*GOAL*
Exactly the lines from the start of the data through the line containing "bp = nd(t, 'ShaderNodeBump', Strength=.06, Distance=.2);" should be output, with both ends kept and nothing added.

*INFORMATION PROVIDED*

>>

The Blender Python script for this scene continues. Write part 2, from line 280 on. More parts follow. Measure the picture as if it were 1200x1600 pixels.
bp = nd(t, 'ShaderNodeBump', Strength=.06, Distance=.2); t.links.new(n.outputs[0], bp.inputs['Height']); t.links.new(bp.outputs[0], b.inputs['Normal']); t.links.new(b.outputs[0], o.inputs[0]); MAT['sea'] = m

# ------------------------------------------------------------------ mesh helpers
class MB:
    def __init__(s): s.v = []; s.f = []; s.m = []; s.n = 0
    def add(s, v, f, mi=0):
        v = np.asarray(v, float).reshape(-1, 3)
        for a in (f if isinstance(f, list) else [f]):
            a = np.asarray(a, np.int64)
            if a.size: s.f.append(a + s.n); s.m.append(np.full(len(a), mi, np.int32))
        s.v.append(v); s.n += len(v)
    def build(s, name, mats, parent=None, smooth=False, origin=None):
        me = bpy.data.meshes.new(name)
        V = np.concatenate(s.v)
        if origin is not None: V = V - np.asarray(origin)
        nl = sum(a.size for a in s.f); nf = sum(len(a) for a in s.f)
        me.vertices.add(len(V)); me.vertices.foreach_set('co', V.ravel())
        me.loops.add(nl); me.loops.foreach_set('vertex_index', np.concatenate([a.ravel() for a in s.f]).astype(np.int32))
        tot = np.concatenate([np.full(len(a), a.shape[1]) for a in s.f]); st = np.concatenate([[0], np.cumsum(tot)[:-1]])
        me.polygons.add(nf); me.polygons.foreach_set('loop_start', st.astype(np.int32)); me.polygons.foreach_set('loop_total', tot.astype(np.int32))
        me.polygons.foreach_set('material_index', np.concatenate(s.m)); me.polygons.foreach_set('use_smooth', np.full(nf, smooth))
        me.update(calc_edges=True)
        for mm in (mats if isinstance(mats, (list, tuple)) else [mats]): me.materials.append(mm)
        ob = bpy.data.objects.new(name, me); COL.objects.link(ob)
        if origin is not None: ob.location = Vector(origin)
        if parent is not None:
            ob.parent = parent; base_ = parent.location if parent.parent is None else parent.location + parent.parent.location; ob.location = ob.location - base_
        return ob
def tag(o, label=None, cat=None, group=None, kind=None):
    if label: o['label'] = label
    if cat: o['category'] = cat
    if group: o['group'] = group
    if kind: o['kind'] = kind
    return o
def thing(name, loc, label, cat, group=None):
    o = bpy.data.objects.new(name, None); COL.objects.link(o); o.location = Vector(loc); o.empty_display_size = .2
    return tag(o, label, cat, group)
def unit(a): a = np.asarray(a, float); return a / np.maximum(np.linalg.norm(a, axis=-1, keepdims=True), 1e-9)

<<

*EXERCISE SOLUTION*
The Blender Python script for this scene continues. Write part 2, from line 280 on. More parts follow. Measure the picture as if it were 1200x1600 pixels.
bp = nd(t, 'ShaderNodeBump', Strength=.06, Distance=.2); t.links.new(n.outputs[0], bp.inputs['Height']); t.links.new(bp.outputs[0], b.inputs['Normal']); t.links.new(b.outputs[0], o.inputs[0]); MAT['sea'] = m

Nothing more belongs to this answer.